Die Beziehungen der Militärs sind traditionell eng: Viele hochrangige weißrussische Offiziere wurden in Russland ausgebildet. Doch russische Kampftruppen sind in Weißrussland, anders als in Zentralasien oder im Kaukasus, nicht stationiert - auch wenn Präsident Wladimir Putin wiederholt versuchte, dies durchzusetzen.

Eigenständigkeit demonstrieren

Das "Sapad"-Manöver bietet Lukaschenko die Gelegenheit, sich als verlässlichen Ansprechpartner für den Westen zu zeigen, er profitiert dabei von der Angst der Nachbarn. Das Baltikum, die Ukraine, Polen und Nato trauen den Angaben Moskaus nicht, die Großübung sei rein defensiv ausgerichtet.

Für Besorgnis sorgt auch die Zahl der gemeldeten 12.700 Militärs, die am Manöver teilnehmen sollen. Sie ist erkennbar so gewählt, dass die Grenze von 13.000 unterschritten wird. Ab dieser müssen nach dem "Wiener Dokument" der Organisation für Sicherheit und Zusammenarbeit in Europa (OSZE) Beobachter anderer Länder zugelassen werden.

Doch was gehört zu "Sapad"? Nach Moskauer Zählweise jedenfalls nicht die Manöver auf der Halbinsel Kola im Norden Russlands und entlang der Grenze bis runter in den Süden. 100.000 Soldaten seien insgesamt im Einsatz, sagt auch die deutsche Verteidigungsministerin Ursula von der Leyen.

Es ist ausgerechnet das autoritäre Weißrussland, das demonstrative Transparenz übt. Minsk hat frühzeitig und freiwillig Militärbeobachter aus den Nachbarländern eingeladen: Je zwei Vertreter aus Litauen, Lettland, Estland, Polen, Norwegen, Schweden und der Ukraine sind anwesend. "Sie versuchen hier, den Regeln zu folgen", sagt der lettische Militärbeobachter Janis Dreimanis. Russland dagegen habe alle zusätzlichen Maßnahmen für mehr Transparenz abgelehnt. Er antwortet nur kurz, später will er gar nichts mehr sagen. Seine polnischen Kollegen lehnen Kommentare gänzlich ab, zu heikel scheint das Manöver zu sein.

Phase zwei hat begonnen, die Truppen trainieren im Feld. Das Szenario liest ein stellvertretender Kommandeur vom Blatt ab: Die Luftwaffen sollen Separatisten abwehren, die in das Gelände eingedrungen sind.

60 Journalisten, darunter auch Medienvertreter aus Polen, Großbritannien und Deutschland, stehen auf der Observierungsplattform. "So viele Journalisten auf einem Quadratmeter habe ich noch nie gesehen", sagt ein weißrussischer Soldat.

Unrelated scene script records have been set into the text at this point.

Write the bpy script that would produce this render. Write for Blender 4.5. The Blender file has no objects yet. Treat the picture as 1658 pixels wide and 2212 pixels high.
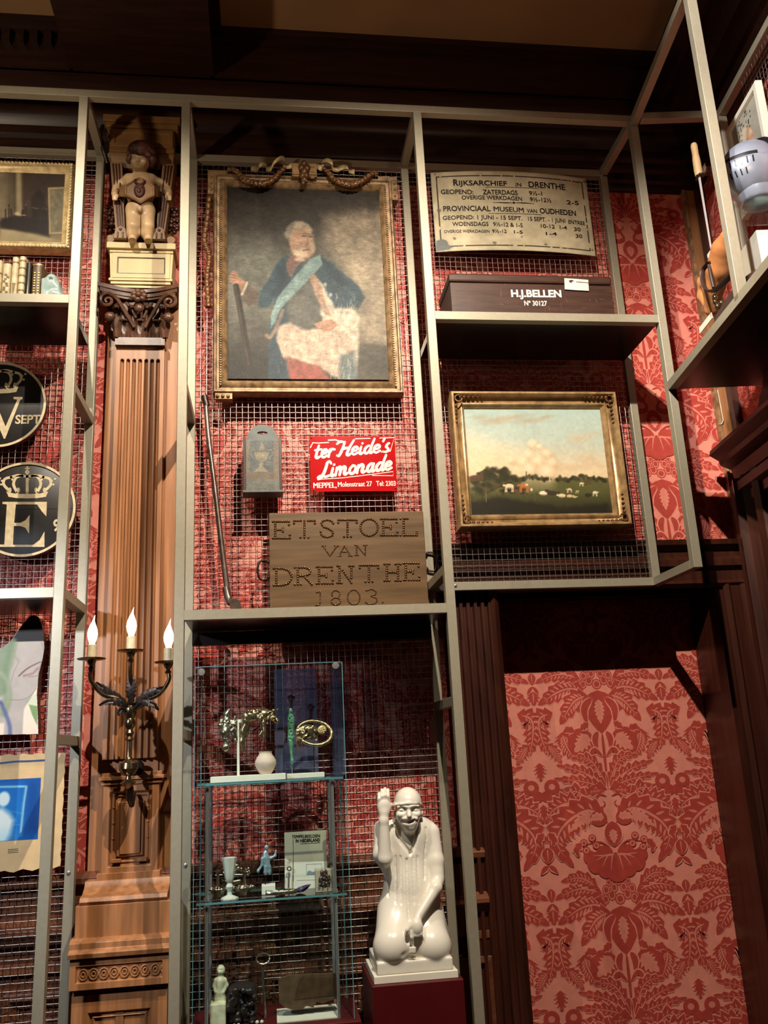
import bpy, math, random
import numpy as np
from mathutils import Vector, Matrix
from mathutils.geometry import tessellate_polygon

random.seed(7)
SC = bpy.context.scene
COL = SC.collection

# ------------------------------------------------------------------ camera
CF = 1893.506                        # focal length in pixels of the 1658 x 2212 frame
CO = np.array([0.04802, -2.9, 1.64941])
CR = np.array([[0.9912161, -0.1231622, -0.0481842],
               [-0.0135595, 0.2677739, -0.9633864],
               [0.1315552, 0.9555774, 0.2637517]])
cam_d = bpy.data.cameras.new('camera')
cam_d.sensor_fit = 'HORIZONTAL'
cam_d.sensor_width = 36.0
cam_d.lens = CF / 1658 * 36.0
cam_d.clip_start = 0.05
cam = bpy.data.objects.new('camera', cam_d)
COL.objects.link(cam)
cam.matrix_world = Matrix([[CR[0][0], -CR[1][0], -CR[2][0], CO[0]],
                           [CR[0][1], -CR[1][1], -CR[2][1], CO[1]],
                           [CR[0][2], -CR[1][2], -CR[2][2], CO[2]],
                           [0, 0, 0, 1]])
SC.camera = cam

# ------------------------------------------------------------------ world, lights, exposure
w = bpy.data.worlds.new('world'); SC.world = w; w.use_nodes = True
w.node_tree.nodes['Background'].inputs[0].default_value = (0.30, 0.12, 0.07, 1)
w.node_tree.nodes['Background'].inputs[1].default_value = 0.006
SC.view_settings.view_transform = 'Standard'
SC.view_settings.look = 'None'
SC.view_settings.gamma = 1.0
SC.view_settings.exposure = 0.0
SC.view_settings.use_curve_mapping = False
SC.cycles.use_denoising = True
SC.cycles.max_bounces = 8
SC.cycles.transparent_max_bounces = 16
SC.cycles.caustics_reflective = False
SC.cycles.caustics_refractive = False

def spot(name, loc, aim, power, color, size, blend, radius):
    l = bpy.data.lights.new(name, 'SPOT')
    l.energy = power; l.color = color; l.spot_size = math.radians(size)
    l.spot_blend = blend; l.shadow_soft_size = radius
    o = bpy.data.objects.new(name, l); COL.objects.link(o)
    o.location = loc
    o.rotation_euler = (Vector(aim) - Vector(loc)).to_track_quat('-Z', 'Y').to_euler()
    return o

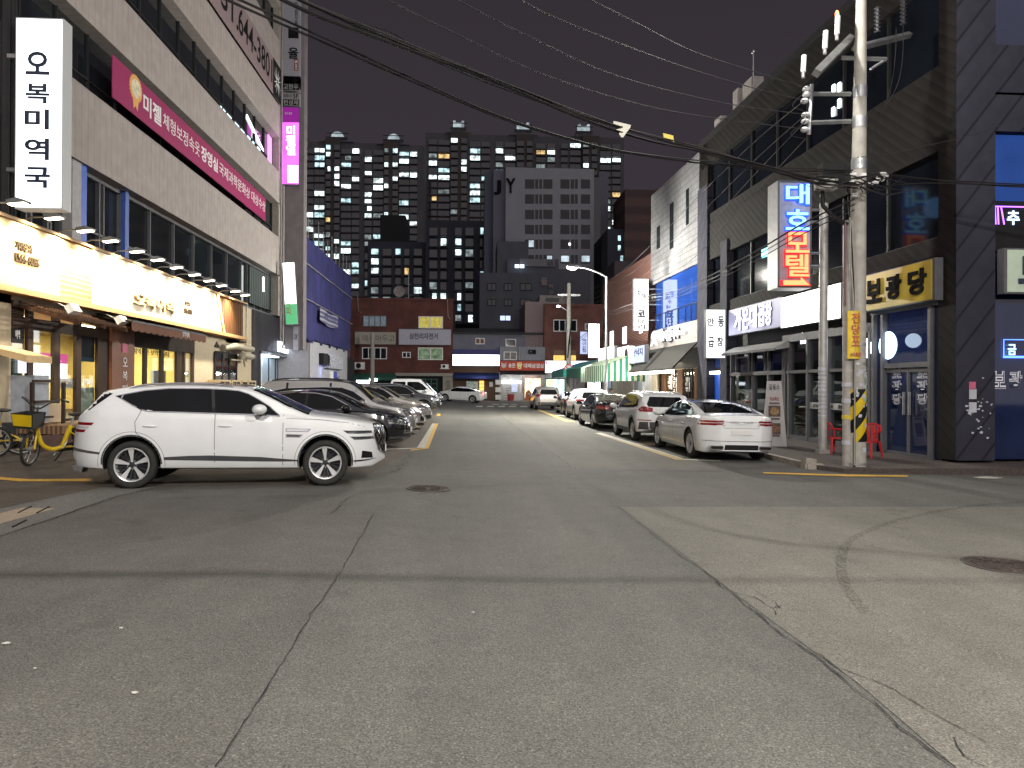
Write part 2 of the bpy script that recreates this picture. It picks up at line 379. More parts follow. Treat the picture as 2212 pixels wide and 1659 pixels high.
# marking paint
def paint(name, col):
    m = pm(name, col, .7, var=.25, scale=25, bump=.1); return m
m_yel = paint('yellow_road_paint', (.62, .36, .05)); m_wht = paint('white_road_paint', (.5, .48, .42)); m_yelf = paint('faded_yellow_paint', (.45, .33, .12))
Z4 = lambda x, y: ((900 + x * .45208) * .553, (1350 + y * .45208) * .553)
ZR = lambda x, y: ((2000 + x * .4973) * .553, (1400 + y * .4973) * .553)
def mark(pts, m, lift=.012, lab='yellow'): return gpoly('road_marking', pts, m, lift)
mark([Z4(1745, 675), Z4(1768, 675), Z4(1680, 890), Z4(1612, 887)], m_wht)
mark([Z4(1768, 675), Z4(1797, 675), Z4(1712, 893), Z4(1560, 912), Z4(1550, 903), Z4(1680, 890)], m_yel)
mark([Z4(1340, 897), Z4(1615, 887), Z4(1612, 893), Z4(1340, 905)], m_wht)
mark([Z4(1790, 590), Z4(1815, 590), Z4(1812, 610), Z4(1780, 610)], m_yel)
mark([ZR(645, 588), ZR(700, 588), ZR(1345, 792), ZR(1345, 800), ZR(1290, 800)], m_yelf)
mark([ZR(655, 589), ZR(1330, 790), ZR(1345, 790), ZR(700, 586)], m_wht, .016)
mark([ZR(1345, 792), ZR(1640, 806), ZR(1640, 812), ZR(1345, 800)], m_wht)
mark([ZR(970, 670), ZR(1290, 686), ZR(1290, 692), ZR(985, 677)], m_yelf)
mark([ZR(190, 405), ZR(225, 405), ZR(450, 490), ZR(490, 492), ZR(490, 500), ZR(425, 500)], m_yelf)
mark([ZR(320, 448), ZR(410, 448), ZR(412, 452), ZR(330, 452)], m_wht)
mark([(1648, 1021), (1820, 1026), (1960, 1028), (1962, 1031), (1820, 1030), (1650, 1024)], m_yel)
mark([(-40, 1029), (200, 1035), (196, 1041), (-40, 1034)], m_yel)
for a in (0, 1, 2, 3, 4):
    x = 1049 + a * 24; mark([(x - 20, 877), (x - 6, 877), (x - 6, 879.5), (x - 22, 879.5)], m_wht)
for a in (0, 1, 2):
    x = 1080 + a * 20; mark([(x - 16, 873), (x - 2, 873), (x - 2, 874.5), (x - 16, 874.5)], m_wht)
# cracks and seams
def crack(pts, w=.018, jit=.02, lift=.010, seed=1, sub=8):
    rnd = random.Random(seed); P = [G(*p) for p in pts]; path = []
    for a, b_ in zip(P, P[1:]):
        L_ = (b_ - a).length; n = max(2, int(L_ / .07)); nn_ = Vector((-(b_ - a).y, (b_ - a).x, 0)).normalized(); ph = rnd.uniform(0, 6)
        for k in range(n):
            q = a.lerp(b_, k / n); en = min(1, min(k, n - k) / 4); q = q + nn_ * jit * en * (1.3 * math.sin(k * .37 + ph) + .9 * math.sin(k * .93 + 2 * ph) + .6 * math.sin(k * 2.1 + ph))
            path.append(Vector((q.x + rnd.uniform(-jit, jit) * .6, q.y + rnd.uniform(-jit, jit) * .6, 0)))
    path.append(P[-1]); b = MB(); vs = []
    for i, p in enumerate(path):
        t = path[min(i + 1, len(path) - 1)] - path[max(0, i - 1)]; t.z = 0; t.normalize(); nn = Vector((-t.y, t.x, 0)); ww = w * rnd.uniform(.25, 1) / 2
        for s in (-1, 1):
            q = p + nn * ww * s; vs.append((q.x, q.y, gz(q.x, q.y) + lift))
    b.add(vs, [(2 * i, 2 * i + 1, 2 * i + 3, 2 * i + 2) for i in range(len(path) - 1)])
    return struct('road_crack', b, M['dark'])
ZB = lambda x, y: (1106 + x * .5, 1050.7 + y * .5)
ZA = lambda x, y: (x * .5, 1050.7 + y * .5)
crack([ZB(455, 88), ZB(640, 235), ZB(870, 400), ZB(975, 485), ZB(1110, 600), ZB(1250, 695), ZB(1420, 825), ZB(1600, 970), ZB(1760, 1110), ZB(1910, 1217)], .011, .010, seed=2)
crack([ZB(880, 415), ZB(930, 455), ZB(1050, 485), ZB(1130, 530), ZB(1140, 560)], .010, .02, seed=3)
crack([ZB(1130, 530), ZB(1165, 520)], .008, .015, seed=4)
crack([ZB(1050, 455), ZB(1130, 500), ZB(1160, 530)], .007, .02, seed=5)
crack([ZB(1020, 520), ZB(1090, 570), ZB(1110, 600)], .010, .02, seed=6)
crack([ZB(1260, 705), ZB(1340, 730), ZB(1400, 785), ZB(1540, 835), ZB(1660, 885), ZB(1780, 965), ZB(1900, 1030), ZB(2050, 1115)], .008, .015, seed=7)
crack([ZB(1280, 710), ZB(1390, 800), ZB(1440, 830)], .006, .01, seed=8)
crack([ZB(1650, 1020), ZB(1660, 1050), ZB(1720, 1075)], .008, .012, seed=9)
crack([ZB(1910, 1090), ZB(1950, 1170), ZB(2040, 1217)], .007, .012, seed=10)
crack([ZA(1612, 125), ZA(1510, 310), ZA(1440, 420), ZA(1300, 630), ZA(1180, 830), ZA(1060, 1020), ZA(930, 1217)], .009, .007, seed=11)
crack([ZA(1502, 52), ZA(1428, 122)], .014, .015, seed=12)
crack([(806, 1113), (714, 1112)], .004, .006, seed=13)
crack([(752, 1077), (680, 1073), (560, 1074), (350, 1078)], .012, .03, seed=14)
crack([(250, 1076), (0, 1160), (-60, 1180)], .014, .02, seed=15)
crack([Z4(1570, 925), Z4(1440, 1085), Z4(1380, 1100)], .03, .04, seed=16)
crack([(1060, 880), (1115, 924), (1243, 1014), (1400, 1017), (1560, 1019)], .022, .02, seed=17)
crack([(1340, 1095), (1700, 1095), (2212, 1094)], .008, .01, seed=18)
# tyre marks
def stain(pts, w, col, seed=1, fade=False):
    m = pm('tyre_mark', col, .9, var=.2, scale=30)
    nt = m.node_tree; b = nt.nodes['Principled BSDF']
    tcx = nt.nodes.new('ShaderNodeTexCoord'); nz = nt.nodes.new('ShaderNodeTexNoise'); nz.inputs['Scale'].default_value = 30; nz.inputs['Detail'].default_value = 5
    mr = nt.nodes.new('ShaderNodeMapRange'); mr.inputs['From Min'].default_value = .4; mr.inputs['From Max'].default_value = .65; mr.inputs['To Max'].default_value = .35
    nt.links.new(tcx.outputs['Object'], nz.inputs['Vector']); nt.links.new(nz.outputs['Fac'], mr.inputs[0]); nt.links.new(mr.outputs[0], b.inputs['Alpha'])
    P = [G(*p) for p in pts]; path = []
    for i in range(len(P) - 1):
        p0, p1, p2, p3 = P[max(i - 1, 0)], P[i], P[i + 1], P[min(i + 2, len(P) - 1)]
        for k in range(8):
            t = k / 8; path.append(.5 * ((2 * p1) + (p2 - p0) * t + (2 * p0 - 5 * p1 + 4 * p2 - p3) * t * t + (3 * p1 - p0 - 3 * p2 + p3) * t ** 3))
    b = MB(); vs = []
    for i, p in enumerate(path):
        t = path[min(i + 1, len(path) - 1)] - path[max(0, i - 1)]; t.z = 0; t.normalize(); nn = Vector((-t.y, t.x, 0)) * w / 2
        vs += [(p.x + nn.x, p.y + nn.y, gz(p.x + nn.x, p.y + nn.y) + .008), (p.x - nn.x, p.y - nn.y, gz(p.x - nn.x, p.y - nn.y) + .008)]
    b.add(vs, [(2 * i, 2 * i + 1, 2 * i + 3, 2 * i + 2) for i in range(len(path) - 1)])
    struct('tyre_mark', b, m)
stain([ZB(2212, 68), ZB(1960, 90), ZB(1720, 135), ZB(1560, 185), ZB(1460, 240), ZB(1425, 300), ZB(1425, 380), ZB(1450, 450), ZB(1545, 570)], .1, (.03, .025, .02))
# manholes
m_iron = pm('rusty_iron', (.055, .04, .035), .7, metal=.3, var=.5, scale=30, bump=.8)
def manhole(px, py, dia, label):
    p = G(px, py); n = gnorm(p.x)
    M_ = Matrix.Translation(p + Vector((0, 0, .007))) @ Vector((0, 0, 1)).rotation_difference(n).to_matrix().to_4x4()
    t = thing('manhole_cover', label, 'manhole cover', M_, 'manhole covers in the asphalt')
    r = dia / 2; b = MB().lathe([(0, .006), (r * .86, .006), (r * .88, .001), (r * .9, .001)], 40)
    for k in range(12):
        a = k * math.pi / 6; b.tube([(r * .2 * math.cos(a), r * .2 * math.sin(a), .008), (r * .8 * math.cos(a), r * .8 * math.sin(a), .008)], .008, 6)
    for q in (.35, .55, .72): b.lathe([(r * q - .01, .006), (r * q - .006, .012), (r * q + .006, .012), (r * q + .01, .006)], 40)
    b.obj('lid', m_iron, t)
    MB().lathe([(r * .91, .001), (r * .92, .008), (r, .008), (r * 1.01, -.002)], 40).obj('rim', pm('iron_rim', (.08, .07, .065), .6, metal=.4), t)
manhole(926, 1056, .72, 'rusty manhole cover in the middle of the junction beyond the road seam')
manhole(2172, 1223, .78, 'round manhole cover cut by the edge of the warm asphalt patch')
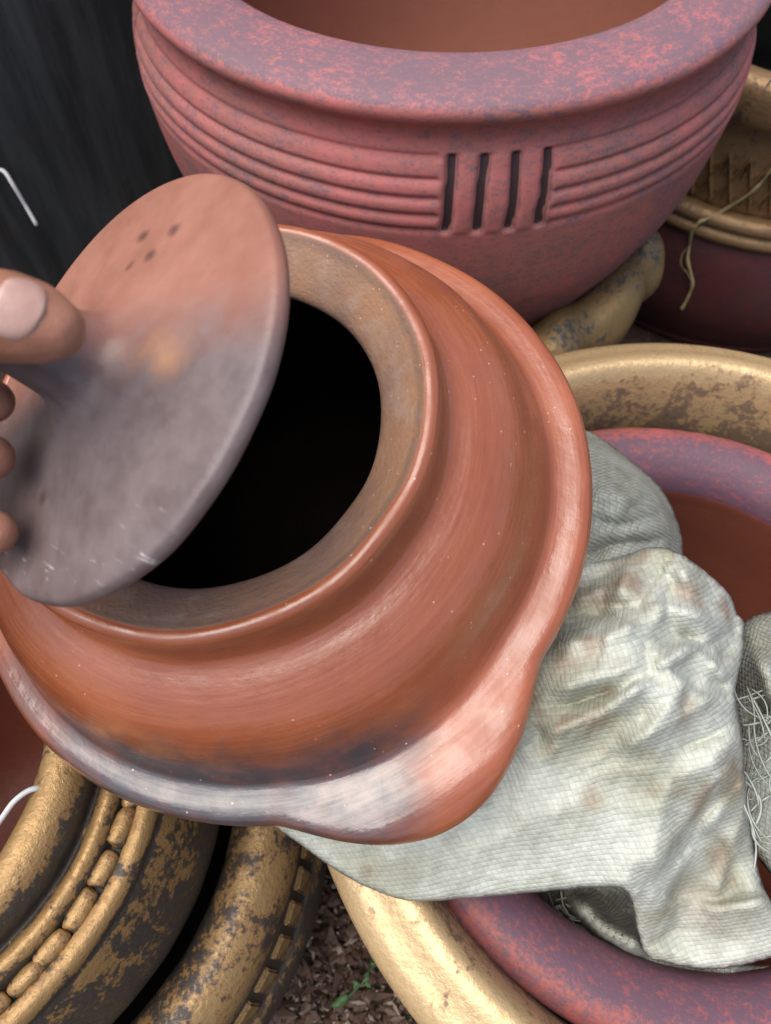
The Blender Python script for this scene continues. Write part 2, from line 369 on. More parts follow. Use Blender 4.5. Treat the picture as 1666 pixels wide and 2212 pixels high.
lathe('bead_ring', [(.20,.262),(.212,.263),(.2185,.258),(.2195,.251),(.215,.247),(.2195,.243),(.2215,.237),(.2175,.231),(.205,.228)], M_urn_gold, UR, 200, 5)
V = []; F = []
def bar(p, q, w, h, ax=None):
    n = len(V)
    p = Vector(p); q = Vector(q); t_ = (q-p).normalized(); r_ = Vector((p.x, p.y, 0)).normalized(); s_ = t_.cross(r_).normalized()
    for e in (p, q):
        V.extend([e - s_*w, e + r_*h, e + s_*w, e - r_*.002])
    F.extend([(n,n+1,n+5,n+4),(n+1,n+2,n+6,n+5),(n,n+4,n+7,n+3),(n+2,n+3,n+7,n+6),(n,n+3,n+2,n+1),(n+4,n+5,n+6,n+7)])
def cp(th, z, R=.2016): return (R*cos(th), R*sin(th), z)
NT_ = 62
for row, (z0, z1) in enumerate(((.270, .296), (.298, .324))):
    for k in range(NT_):
        th = 2*pi*(k + .5*row)/NT_; dth = 2*pi/NT_
        j = lambda: random.uniform(-.0012, .0012)
        bar(cp(th, z0+j()), cp(th+dth*.5, z1+j()), .0018, .0060); bar(cp(th+dth*.5, z1+j()), cp(th+dth, z0+j()), .0018, .0060)
        bar(cp(th+dth*.42, z0+.002), cp(th+dth*.46, z0+.016+j()), .0013, .0034); bar(cp(th+dth*.8, z0+.004), cp(th+dth*1.05, z0+.013+j()), .0013, .0034)
tag(mesh_obj('zigzag_relief', V, F, M_urn_gold, UR, False), kind='stuff')

# ------------------------------------------------------------------ pale gold pot on the right with the maroon pot nested in it
GP = empty('gold_pot', (.2306, .1688, 0))
tag(GP, 'wide pale gold pot with a thick rolled rim, holding the maroon pot', 'pot')
def wob(k):
    return lambda r, z, th, q: (r + .0018*noise.noise((cos(th)*2.2+k, sin(th)*2.2, z*5))*(r > .05), z + .0012*noise.noise((cos(th)*3+k, sin(th)*3, 7)), q)
lathe('body', [(.001,.03,3),(.16,.03,3),(.21,.08,3),(.235,.18,3),(.236,.26,.9),(.238,.285,.65),(.242,.305,.45),(.247,.322,.25),(.254,.332,.0),(.263,.333,-.1),(.274,.327,-.1),(.285,.322,0),(.2925,.313,.2),(.2925,.303,.7),(.284,.292,1.2),(.276,.28,1.2),(.279,.25,.8),(.284,.2,.8),(.275,.12,.9),(.245,.04,1),(.215,0,1),(.001,.002,1)], M_gold_cream, GP, 256, 5, wob(1))  # higher zone on the inner rim wall paints its brown shade into the colour
MP = empty('maroon_pot', (.211, .163, .035))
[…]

Auch Thomas Möller, Militärbeobachter aus Schweden, ist erstaunt über die Anzahl der Journalisten. In Schweden, bisher nicht Nato-Mitglied, läuft derzeit eine Übung mit 19.000 Soldaten auch aus Mitgliedstaaten des westlichen Militärbündnisses. Es hat in Russland für viel Kritik gesorgt, allerdings hat Schweden - anders als Russland - Moskauer Beobachter eingeladen.

Möller lobt die Transparenz der Weißrussen. Doch auch die hat ihre Grenzen, Fragen sind nach dem Briefing nicht zugelassen.

Gemeinsame Bilder von Wladimir Putin und Lukaschenko - ob in Uniform oder nicht - wird es von diesem "Sapad"-Manöver indes nach Medienberichten nicht geben. Das war bei der letzten Auflage vor vier Jahren noch anders. Der russische Präsident ist am Montag im Leningrader Gebiet unterwegs. Lukaschenko werde seine Truppen allein inspizieren, heißt es.


Zusammengefasst: Fast 13.000 Soldaten aus Russland und Weißrussland machen beim "Sapad"-Manöver mit. Die Aktion ist für den Kreml eine Demonstration der Stärke - nach innen und außen. Weißrussland dagegen hat ein Problem: Das Land ist vom mächtigen Nachbarn abhängig, doch in Minsk geht auch die Angst vor zu viel russischem Einfluss um. Auch deshalb hat das Land demonstrativ internationale Beobachter eingeladen.